■ Exercise ■
The listing below should be printed exactly, every line of it. Skip the pictures.

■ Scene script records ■

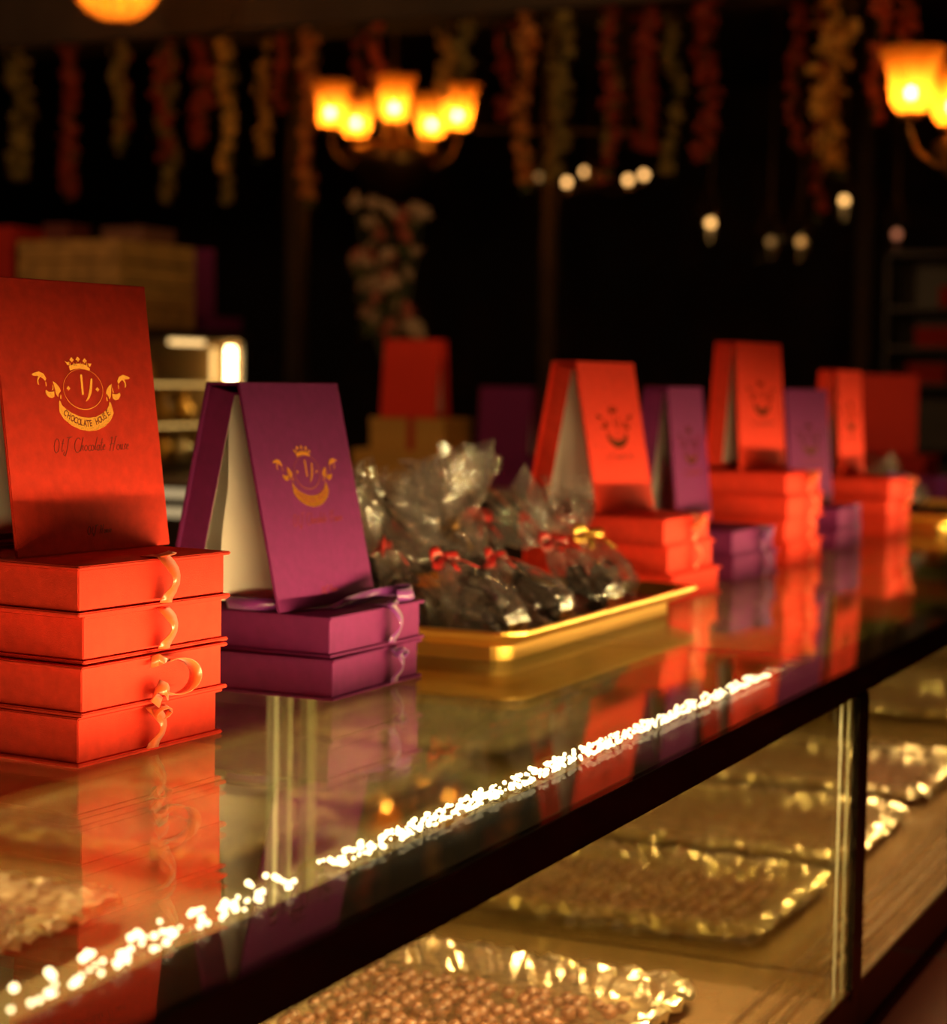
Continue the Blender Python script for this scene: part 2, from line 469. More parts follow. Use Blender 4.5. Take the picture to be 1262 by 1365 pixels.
stack((4.170, 1.484), -1.5, 'r', [(.03, -.012, -1, None, .6), (.018, -.004, 0, 'loop', .5), (0, 0, 0, 'bow', .55, ' with a bow')], 'the stack right of the cellophane bags')
stack((4.745, 1.503), -5, 'p', [(0, 0, 0, 'loop', .62), (0, .004, 1, 'bow', .62)], 'the purple pair between two red stacks')
stack((5.215, 1.505), -2.4, 'r', [(.03, 0, 0, 'loop', .55), (.0, .002, .5, 'loop', .6), (.0, -.004, -.5, 'loop', .55), (.0, .002, -.3, 'bow', .55)], 'the stack of four in the middle distance')
stack((5.82, 1.52), 0, 'p', [(0, 0, 0, 'loop', .6), (.01, 0, 1, 'loop', .6)], 'the farthest purple pair')
stack((6.40, 1.505), -1, 'r', [(0, 0, 0, 'loop', .5), (-.01, 0, 0, 'bow', .6), (.012, 0, -1, 'bow', .7)], 'the farthest front-counter stack, with bows')

# ------------------------------------------------------------------ open presentation boxes standing like a tent
LB = bpy.data.curves.new('letters', 'FONT')
def letter(ch):
    LB.body = ch; LB.size = 1; LB.offset = .02; LB.resolution_u = 3
    o = bpy.data.objects.new('letter_shape', LB); COL.objects.link(o)
    bpy.context.view_layer.update()
    me = bpy.data.meshes.new_from_object(o.evaluated_get(bpy.context.evaluated_depsgraph_get()))
    vs = [tuple(v.co) for v in me.vertices]; fs = [tuple(p.vertices) for p in me.polygons]
    bpy.data.objects.remove(o); bpy.data.meshes.remove(me)
    return vs, fs
LETTERS = {c: letter(c) for c in 'CHOLATEUS'}
def club(cx, cy, s):
    P = []
    for dx, dy in ((0, -.9*s), (-.85*s, .25*s), (.85*s, .25*s)):
        P.append([(cx+dx+.75*s*math.cos(2*math.pi*k/10), cy+dy+.75*s*math.sin(2*math.pi*k/10)) for k in range(10)])
    P.append([(cx-.25*s, cy), (cx+.25*s, cy), (cx+.5*s, cy+2*s), (cx-.5*s, cy+2*s)])
    return P
def ring(cx, cy, rx, ry, wfun, a0=0, a1=360, n=48):
    P = []
    for i in range(n):
        b0 = R(a0+(a1-a0)*i/n); b1 = R(a0+(a1-a0)*(i+1)/n)
        w0, w1 = wfun(b0), wfun(b1)
        P.append([(cx+(rx-w0)*math.cos(b0), cy+(ry-w0)*math.sin(b0)), (cx+(rx+w0)*math.cos(b0), cy+(ry+w0)*math.sin(b0)),
                  (cx+(rx+w1)*math.cos(b1), cy+(ry+w1)*math.sin(b1)), (cx+(rx-w1)*math.cos(b1), cy+(ry-w1)*math.sin(b1))])
    return P
CREST = []
CREST += [[(432, 212), (490, 183), (560, 172), (635, 183), (700, 230), (692, 262), (640, 245), (560, 236), (490, 248), (443, 264)]]
for x in (450, 500, 530, 585, 615, 665): CREST += [[(x-8, 205), (x+8, 205), (x, 150)]]
CREST += [[(385, 140), (415, 160), (440, 150), (436, 200), (415, 195)], [(727, 165), (700, 172), (682, 165), (690, 212), (710, 208)]]
for c in ((475, 122), (555, 114), (642, 132)): CREST += club(c[0], c[1], 17)
CREST += ring(590, 505, 253, 262, lambda a: 1.6+3.4*max(0, math.sin(a))**2)
CREST += [[(566, 315), (592, 315), (590, 578), (564, 578)], [(697, 365), (722, 367), (708, 470), (690, 560), (655, 630), (606, 668), (640, 600), (668, 510)]]
CREST += club(400, 492, 15) + club(773, 505, 15)
SCR = [[(-45, 320), (0, 296), (50, 282), (105, 310), (133, 370), (118, 405), (90, 370), (60, 352), (25, 340), (-20, 340)],
       [(60, 352), (35, 390), (33, 430), (42, 455), (20, 440), (18, 395), (35, 345)],
       [(112, 515), (150, 540), (190, 540), (218, 530), (215, 600), (180, 622), (135, 605), (108, 560)],
       [(210, 405), (250, 430), (285, 480), (300, 530), (270, 570), (262, 612), (237, 570), (228, 500)],
       [(118, 410), (128, 420), (128, 470), (120, 470)], [(200, 440), (212, 470), (208, 510), (188, 525), (203, 480)], [(290, 575), (302, 585), (296, 636), (284, 626)]]
CREST += SCR + [[(1180-x, y+28) for x, y in P][::-1] for P in SCR]
def arc_pt(x, inner):     # banner edges (crest drawing units)
    ins = [(275, 640), (300, 715), (350, 765), (420, 815), (520, 862), (620, 876), (720, 866), (820, 815), (880, 760), (905, 715), (915, 665)]
    out = [(262, 690), (258, 800), (300, 885), (390, 970), (500, 1028), (610, 1050), (720, 1040), (830, 990), (910, 915), (958, 820), (935, 690)]
    return ins if inner else out
ins, outs = arc_pt(0, 1), arc_pt(0, 0)
for i in range(len(ins)-1): CREST += [[ins[i], ins[i+1], outs[i+1], outs[i]]]
def crest_to_lid(u, v): return ((u-590)*.0001496, (v-505)*.000106)
# script line, drawn with single strokes (x right, y up, x-height 1)
def circ(cx, cy, rx, ry, a0, a1, n=9): return [(cx+rx*math.cos(R(a0+(a1-a0)*i/n)), cy+ry*math.sin(R(a0+(a1-a0)*i/n))) for i in range(n+1)]
GLY = {'O': (1.7, [circ(.7, .9, .55, 1.1, 60, 430)]), 't': (.55, [[(.35, 1.9), (.1, .35), (.2, 0), (.5, .2)], [(0, 1.2), (.5, 1.25)]]),
       'J': (1.5, [[(1.3, 2.2), (.9, 1.9), (.75, .4), (.4, -.7), (.0, -.5), (.2, .0)], [(.5, 2.1), (1.6, 2.25)]]),
       'C': (1.4, [circ(.8, .9, .7, 1.15, 50, 320)]), 'h': (.85, [[(0, 0), (.35, 1.9), (.45, 2.1), (.2, 1.0), (0.05, 0), (.3, .8), (.55, .9), (.5, .2), (.75, .1)]]),
       'o': (.8, [circ(.35, .45, .3, .45, 60, 440)]), 'c': (.65, [circ(.4, .45, .33, .45, 50, 320)]), 'l': (.45, [[(0, .2), (.4, 1.8), (.45, 2.1), (.25, 1.2), (.15, .1), (.4, .15)]]),
       'a': (.8, [circ(.35, .45, .3, .45, 40, 400), [(.65, .9), (.55, .1), (.75, .1)]]), 'e': (.65, [[(.05, .45), (.5, .6), (.4, .95), (.1, .6), (.15, .1), (.55, .15)]]),
       'H': (1.8, [[(.3, -.1), (.7, 2.1), (.4, 1.9)], [(1.0, -.1), (1.5, 2.2), (1.7, 2.1)], [(.2, .9), (1.4, 1.1)]]), 'u': (.8, [[(.1, .9), (.05, .2), (.3, .05), (.55, .9), (.5, .1), (.75, .1)]]),
       's': (.6, [[(.1, .1), (.4, .2), (.15, .6), (.4, .95), (.5, .8)]]), ' ': (.7, [])}
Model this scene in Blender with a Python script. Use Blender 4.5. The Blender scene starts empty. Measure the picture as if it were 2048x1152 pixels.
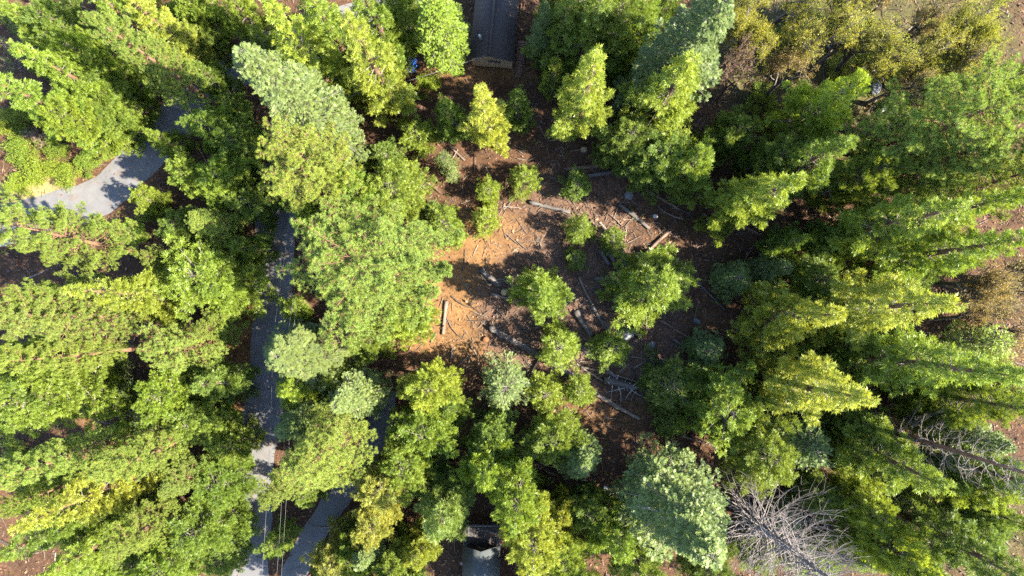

■ Task solution ■
Continue the Blender Python script for this scene: part 2, from line 469. More parts follow. Use Blender 4.5. Take the picture to be 1262 by 1365 pixels.
stack((4.170, 1.484), -1.5, 'r', [(.03, -.012, -1, None, .6), (.018, -.004, 0, 'loop', .5), (0, 0, 0, 'bow', .55, ' with a bow')], 'the stack right of the cellophane bags')
stack((4.745, 1.503), -5, 'p', [(0, 0, 0, 'loop', .62), (0, .004, 1, 'bow', .62)], 'the purple pair between two red stacks')
stack((5.215, 1.505), -2.4, 'r', [(.03, 0, 0, 'loop', .55), (.0, .002, .5, 'loop', .6), (.0, -.004, -.5, 'loop', .55), (.0, .002, -.3, 'bow', .55)], 'the stack of four in the middle distance')
stack((5.82, 1.52), 0, 'p', [(0, 0, 0, 'loop', .6), (.01, 0, 1, 'loop', .6)], 'the farthest purple pair')
stack((6.40, 1.505), -1, 'r', [(0, 0, 0, 'loop', .5), (-.01, 0, 0, 'bow', .6), (.012, 0, -1, 'bow', .7)], 'the farthest front-counter stack, with bows')

# ------------------------------------------------------------------ open presentation boxes standing like a tent
LB = bpy.data.curves.new('letters', 'FONT')
def letter(ch):
    LB.body = ch; LB.size = 1; LB.offset = .02; LB.resolution_u = 3
    o = bpy.data.objects.new('letter_shape', LB); COL.objects.link(o)
    bpy.context.view_layer.update()
    me = bpy.data.meshes.new_from_object(o.evaluated_get(bpy.context.evaluated_depsgraph_get()))
    vs = [tuple(v.co) for v in me.vertices]; fs = [tuple(p.vertices) for p in me.polygons]
    bpy.data.objects.remove(o); bpy.data.meshes.remove(me)
    return vs, fs
LETTERS = {c: letter(c) for c in 'CHOLATEUS'}
def club(cx, cy, s):
    P = []
    for dx, dy in ((0, -.9*s), (-.85*s, .25*s), (.85*s, .25*s)):
        P.append([(cx+dx+.75*s*math.cos(2*math.pi*k/10), cy+dy+.75*s*math.sin(2*math.pi*k/10)) for k in range(10)])
    P.append([(cx-.25*s, cy), (cx+.25*s, cy), (cx+.5*s, cy+2*s), (cx-.5*s, cy+2*s)])
    return P
def ring(cx, cy, rx, ry, wfun, a0=0, a1=360, n=48):
    P = []
    for i in range(n):
        b0 = R(a0+(a1-a0)*i/n); b1 = R(a0+(a1-a0)*(i+1)/n)
        w0, w1 = wfun(b0), wfun(b1)
        P.append([(cx+(rx-w0)*math.cos(b0), cy+(ry-w0)*math.sin(b0)), (cx+(rx+w0)*math.cos(b0), cy+(ry+w0)*math.sin(b0)),
                  (cx+(rx+w1)*math.cos(b1), cy+(ry+w1)*math.sin(b1)), (cx+(rx-w1)*math.cos(b1), cy+(ry-w1)*math.sin(b1))])
    return P
CREST = []
CREST += [[(432, 212), (490, 183), (560, 172), (635, 183), (700, 230), (692, 262), (640, 245), (560, 236), (490, 248), (443, 264)]]
for x in (450, 500, 530, 585, 615, 665): CREST += [[(x-8, 205), (x+8, 205), (x, 150)]]
CREST += [[(385, 140), (415, 160), (440, 150), (436, 200), (415, 195)], [(727, 165), (700, 172), (682, 165), (690, 212), (710, 208)]]
for c in ((475, 122), (555, 114), (642, 132)): CREST += club(c[0], c[1], 17)
CREST += ring(590, 505, 253, 262, lambda a: 1.6+3.4*max(0, math.sin(a))**2)
CREST += [[(566, 315), (592, 315), (590, 578), (564, 578)], [(697, 365), (722, 367), (708, 470), (690, 560), (655, 630), (606, 668), (640, 600), (668, 510)]]
CREST += club(400, 492, 15) + club(773, 505, 15)
SCR = [[(-45, 320), (0, 296), (50, 282), (105, 310), (133, 370), (118, 405), (90, 370), (60, 352), (25, 340), (-20, 340)],
       [(60, 352), (35, 390), (33, 430), (42, 455), (20, 440), (18, 395), (35, 345)],
       [(112, 515), (150, 540), (190, 540), (218, 530), (215, 600), (180, 622), (135, 605), (108, 560)],
       [(210, 405), (250, 430), (285, 480), (300, 530), (270, 570), (262, 612), (237, 570), (228, 500)],
       [(118, 410), (128, 420), (128, 470), (120, 470)], [(200, 440), (212, 470), (208, 510), (188, 525), (203, 480)], [(290, 575), (302, 585), (296, 636), (284, 626)]]
CREST += SCR + [[(1180-x, y+28) for x, y in P][::-1] for P in SCR]
def arc_pt(x, inner):     # banner edges (crest drawing units)
    ins = [(275, 640), (300, 715), (350, 765), (420, 815), (520, 862), (620, 876), (720, 866), (820, 815), (880, 760), (905, 715), (915, 665)]
    out = [(262, 690), (258, 800), (300, 885), (390, 970), (500, 1028), (610, 1050), (720, 1040), (830, 990), (910, 915), (958, 820), (935, 690)]
    return ins if inner else out
ins, outs = arc_pt(0, 1), arc_pt(0, 0)
for i in range(len(ins)-1): CREST += [[ins[i], ins[i+1], outs[i+1], outs[i]]]
def crest_to_lid(u, v): return ((u-590)*.0001496, (v-505)*.000106)
# script line, drawn with single strokes (x right, y up, x-height 1)
def circ(cx, cy, rx, ry, a0, a1, n=9): return [(cx+rx*math.cos(R(a0+(a1-a0)*i/n)), cy+ry*math.sin(R(a0+(a1-a0)*i/n))) for i in range(n+1)]
GLY = {'O': (1.7, [circ(.7, .9, .55, 1.1, 60, 430)]), 't': (.55, [[(.35, 1.9), (.1, .35), (.2, 0), (.5, .2)], [(0, 1.2), (.5, 1.25)]]),
       'J': (1.5, [[(1.3, 2.2), (.9, 1.9), (.75, .4), (.4, -.7), (.0, -.5), (.2, .0)], [(.5, 2.1), (1.6, 2.25)]]),
       'C': (1.4, [circ(.8, .9, .7, 1.15, 50, 320)]), 'h': (.85, [[(0, 0), (.35, 1.9), (.45, 2.1), (.2, 1.0), (0.05, 0), (.3, .8), (.55, .9), (.5, .2), (.75, .1)]]),
       'o': (.8, [circ(.35, .45, .3, .45, 60, 440)]), 'c': (.65, [circ(.4, .45, .33, .45, 50, 320)]), 'l': (.45, [[(0, .2), (.4, 1.8), (.45, 2.1), (.25, 1.2), (.15, .1), (.4, .15)]]),
       'a': (.8, [circ(.35, .45, .3, .45, 40, 400), [(.65, .9), (.55, .1), (.75, .1)]]), 'e': (.65, [[(.05, .45), (.5, .6), (.4, .95), (.1, .6), (.15, .1), (.55, .15)]]),
       'H': (1.8, [[(.3, -.1), (.7, 2.1), (.4, 1.9)], [(1.0, -.1), (1.5, 2.2), (1.7, 2.1)], [(.2, .9), (1.4, 1.1)]]), 'u': (.8, [[(.1, .9), (.05, .2), (.3, .05), (.55, .9), (.5, .1), (.75, .1)]]),
       's': (.6, [[(.1, .1), (.4, .2), (.15, .6), (.4, .95), (.5, .8)]]), ' ': (.7, [])}
Model this scene in Blender with a Python script. Use Blender 4.5. The Blender scene starts empty. Measure the picture as if it were 2048x1152 pixels.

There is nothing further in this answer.